Any solutions to aluminum galling on rear axle


(Jamie Gonzalez) #1

So I find it super annoying that sprocket carrier and rear hubs are so difficult to remove. They all tend to gall or deposit aluminum on axle requiring force or spreading hub to remove. I hate beating on things with hammer. I generally spread the hub by inserting bolt in reverse and putting a wedge in hub and screwing bolt against wedge to spread hub. Not the fastest way to change things trackside.

Anyone have any luck on better way to prep parts to aid removal? I was thinking of apply some sort of dry/drying spray graphite on axle where hubs and sprocket carrier mount.


(TJ Koyen) #2

If I have any burrs on the axle, a file or emery cloth does a good job getting most of it off usually. And if the hub is burred on the inside, a quick sanding with a drill and ball hone cleans it up brilliantly.

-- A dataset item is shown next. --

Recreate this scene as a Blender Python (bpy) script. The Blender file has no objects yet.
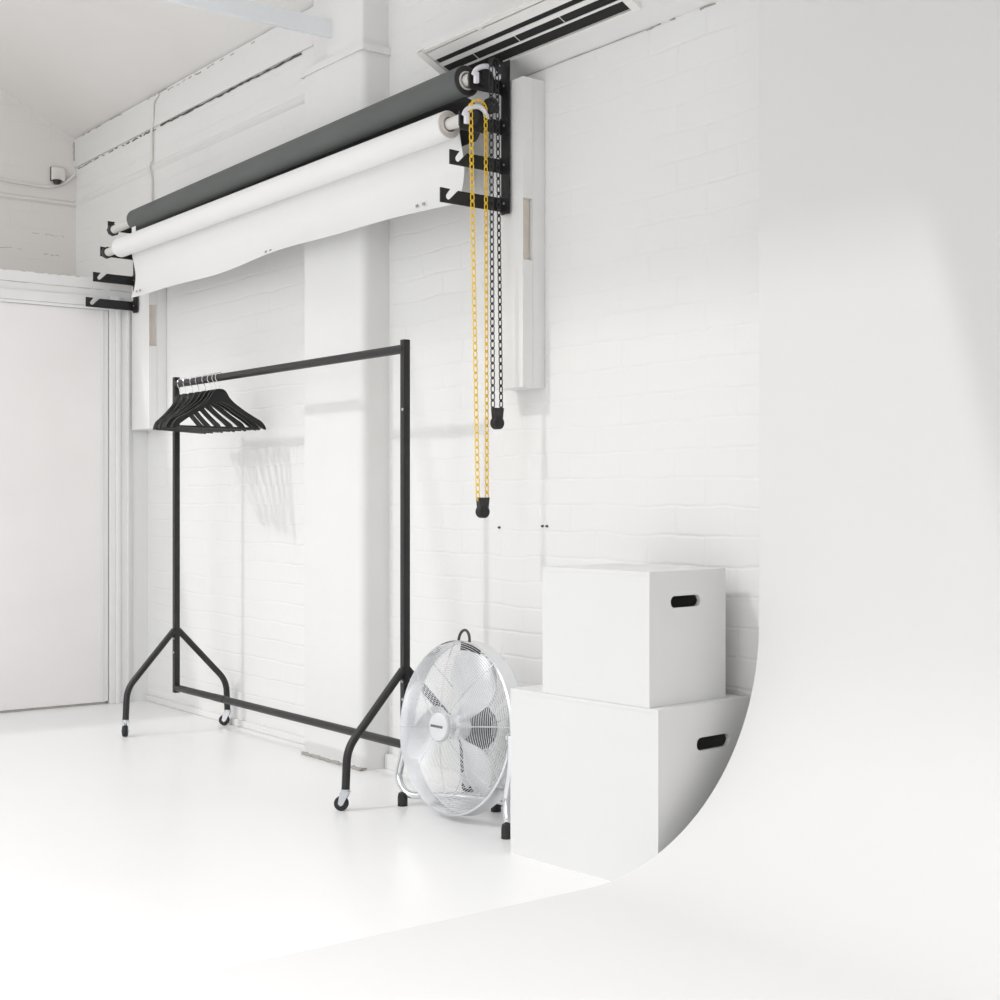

For spreading hubs and carriers, I typically just pound a fat flathead screwdriver in the gap rather than screwing the bolt against a wedge. It’s a little faster.

And I always coat my axles with WD40 both when they go in and when they come out.


(Mike Clark) #3

I don’t have issues with axles. Others do. I have had fits trying to remove parts on used kart and decided I didn’t want to live like that.
What I do:
Debur everything and chamfer sharp edges on all hubs and carriers. Same for axles if not done well enough at factory. Remove any high spots if detected. This can take up to 5-15-30 minutes a hub including the outside. It also removes sharp edged that can cut you. (my CRG hubs were bad about this) Do it in the off season if time is an issue. I use files, sandpaper, deburring tools, scraper, knife or whatever works in a spot.
I also use anti-seize or some other form of lube when assembling, even under keyways. I never lose hubs and don’t need to pound parts on & off. If you need to force parts on that is not a good sign, it ain’t gonna get easier coming off.
I truly believe burs are a big percentage of the problems with getting bound and even in losing wheels during a race. Anyway it works for me.


(Eric Gunderson) #4

I’ve found that as the others said religiously deburring everything helps prevent issues.

Be militant about it. Utilize scotch bright or light sand paper, or a file. I find radially sanding the axle bearing surfaces with Emory cloth (in direction of rotation, not in direction of sliding axle in and out) makes a huge difference in putting in or removing axles.

Another product I use is amsoil MP metal protector, after I use WD40 to clean and coat an axle once done filing. That helps prevent little bits of dust cling to the axle which causes burrs.